◆ Required task ◆
Drop the pictures, then extract the listing word for word.
___ Data lines
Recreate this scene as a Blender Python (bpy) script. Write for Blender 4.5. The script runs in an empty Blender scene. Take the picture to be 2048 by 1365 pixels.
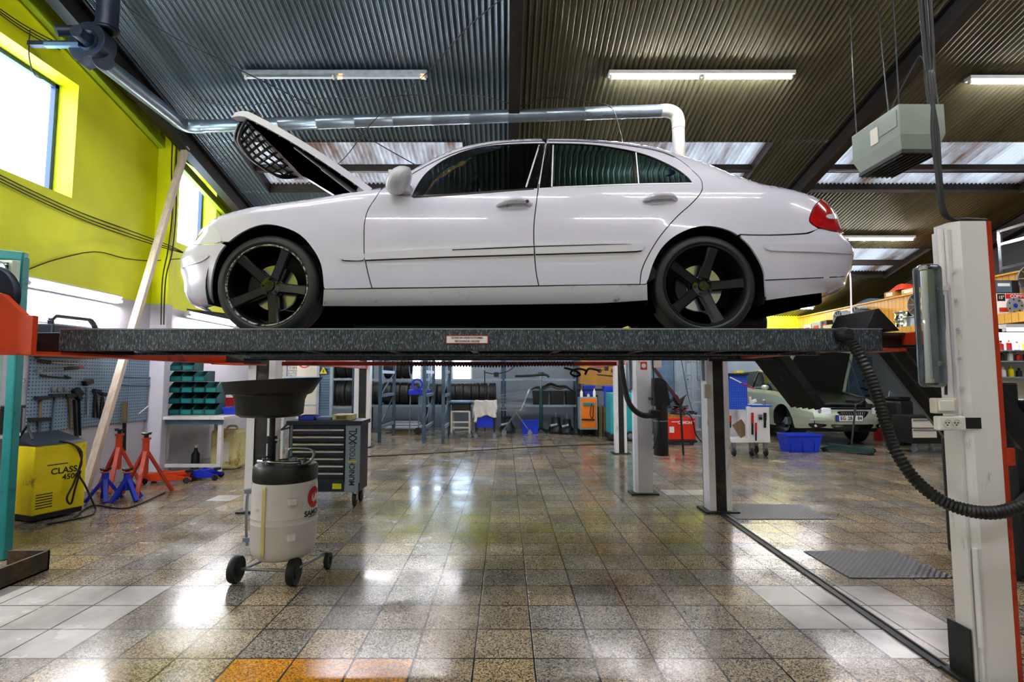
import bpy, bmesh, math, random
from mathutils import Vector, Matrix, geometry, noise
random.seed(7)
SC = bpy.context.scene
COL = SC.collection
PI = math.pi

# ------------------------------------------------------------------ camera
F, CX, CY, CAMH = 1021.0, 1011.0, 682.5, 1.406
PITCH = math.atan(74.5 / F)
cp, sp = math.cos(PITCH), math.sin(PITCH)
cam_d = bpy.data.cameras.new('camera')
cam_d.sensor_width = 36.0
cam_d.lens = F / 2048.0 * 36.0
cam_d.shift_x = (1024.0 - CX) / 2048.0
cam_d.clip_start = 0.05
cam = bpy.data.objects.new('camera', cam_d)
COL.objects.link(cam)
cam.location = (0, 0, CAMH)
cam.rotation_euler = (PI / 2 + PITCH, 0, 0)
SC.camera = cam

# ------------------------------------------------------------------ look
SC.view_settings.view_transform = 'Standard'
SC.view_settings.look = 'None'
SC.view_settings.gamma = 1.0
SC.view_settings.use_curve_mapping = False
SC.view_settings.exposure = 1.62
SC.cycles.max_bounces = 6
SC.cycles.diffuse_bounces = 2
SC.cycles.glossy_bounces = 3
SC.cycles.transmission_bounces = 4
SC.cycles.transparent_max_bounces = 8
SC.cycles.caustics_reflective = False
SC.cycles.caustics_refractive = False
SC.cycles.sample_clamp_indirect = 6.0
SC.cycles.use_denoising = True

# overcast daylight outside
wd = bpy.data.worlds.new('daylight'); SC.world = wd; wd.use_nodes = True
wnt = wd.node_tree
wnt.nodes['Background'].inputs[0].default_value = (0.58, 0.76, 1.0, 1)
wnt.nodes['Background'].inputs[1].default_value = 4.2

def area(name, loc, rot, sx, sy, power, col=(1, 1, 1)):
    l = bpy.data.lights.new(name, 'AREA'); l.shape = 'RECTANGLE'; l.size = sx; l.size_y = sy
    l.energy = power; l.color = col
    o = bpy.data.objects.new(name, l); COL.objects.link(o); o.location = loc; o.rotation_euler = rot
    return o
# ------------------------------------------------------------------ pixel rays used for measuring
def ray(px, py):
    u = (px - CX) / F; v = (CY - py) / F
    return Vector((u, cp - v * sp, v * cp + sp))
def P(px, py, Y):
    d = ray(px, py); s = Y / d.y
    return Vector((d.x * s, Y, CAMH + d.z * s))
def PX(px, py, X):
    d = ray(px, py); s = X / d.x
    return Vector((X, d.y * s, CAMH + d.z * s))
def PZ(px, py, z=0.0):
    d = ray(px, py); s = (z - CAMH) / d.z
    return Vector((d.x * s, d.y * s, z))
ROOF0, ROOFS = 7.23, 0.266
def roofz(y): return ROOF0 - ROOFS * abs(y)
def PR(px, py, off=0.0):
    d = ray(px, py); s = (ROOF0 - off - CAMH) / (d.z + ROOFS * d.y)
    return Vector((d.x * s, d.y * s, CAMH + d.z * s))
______
◆ Answer to this exercise ◆
Recreate this scene as a Blender Python (bpy) script. Write for Blender 4.5. The script runs in an empty Blender scene. Take the picture to be 2048 by 1365 pixels.
import bpy, bmesh, math, random
from mathutils import Vector, Matrix, geometry, noise
random.seed(7)
SC = bpy.context.scene
COL = SC.collection
PI = math.pi

# ------------------------------------------------------------------ camera
F, CX, CY, CAMH = 1021.0, 1011.0, 682.5, 1.406
PITCH = math.atan(74.5 / F)
cp, sp = math.cos(PITCH), math.sin(PITCH)
cam_d = bpy.data.cameras.new('camera')
cam_d.sensor_width = 36.0
cam_d.lens = F / 2048.0 * 36.0
cam_d.shift_x = (1024.0 - CX) / 2048.0
cam_d.clip_start = 0.05
cam = bpy.data.objects.new('camera', cam_d)
COL.objects.link(cam)
cam.location = (0, 0, CAMH)
cam.rotation_euler = (PI / 2 + PITCH, 0, 0)
SC.camera = cam

# ------------------------------------------------------------------ look
SC.view_settings.view_transform = 'Standard'
SC.view_settings.look = 'None'
SC.view_settings.gamma = 1.0
SC.view_settings.use_curve_mapping = False
SC.view_settings.exposure = 1.62
SC.cycles.max_bounces = 6
SC.cycles.diffuse_bounces = 2
SC.cycles.glossy_bounces = 3
SC.cycles.transmission_bounces = 4
SC.cycles.transparent_max_bounces = 8
SC.cycles.caustics_reflective = False
SC.cycles.caustics_refractive = False
SC.cycles.sample_clamp_indirect = 6.0
SC.cycles.use_denoising = True

# overcast daylight outside
wd = bpy.data.worlds.new('daylight'); SC.world = wd; wd.use_nodes = True
wnt = wd.node_tree
wnt.nodes['Background'].inputs[0].default_value = (0.58, 0.76, 1.0, 1)
wnt.nodes['Background'].inputs[1].default_value = 4.2

def area(name, loc, rot, sx, sy, power, col=(1, 1, 1)):
    l = bpy.data.lights.new(name, 'AREA'); l.shape = 'RECTANGLE'; l.size = sx; l.size_y = sy
    l.energy = power; l.color = col
    o = bpy.data.objects.new(name, l); COL.objects.link(o); o.location = loc; o.rotation_euler = rot
    return o
# ------------------------------------------------------------------ pixel rays used for measuring
def ray(px, py):
    u = (px - CX) / F; v = (CY - py) / F
    return Vector((u, cp - v * sp, v * cp + sp))
def P(px, py, Y):
    d = ray(px, py); s = Y / d.y
    return Vector((d.x * s, Y, CAMH + d.z * s))
def PX(px, py, X):
    d = ray(px, py); s = X / d.x
    return Vector((X, d.y * s, CAMH + d.z * s))
def PZ(px, py, z=0.0):
    d = ray(px, py); s = (z - CAMH) / d.z
    return Vector((d.x * s, d.y * s, z))
ROOF0, ROOFS = 7.23, 0.266
def roofz(y): return ROOF0 - ROOFS * abs(y)
def PR(px, py, off=0.0):
    d = ray(px, py); s = (ROOF0 - off - CAMH) / (d.z + ROOFS * d.y)
    return Vector((d.x * s, d.y * s, CAMH + d.z * s))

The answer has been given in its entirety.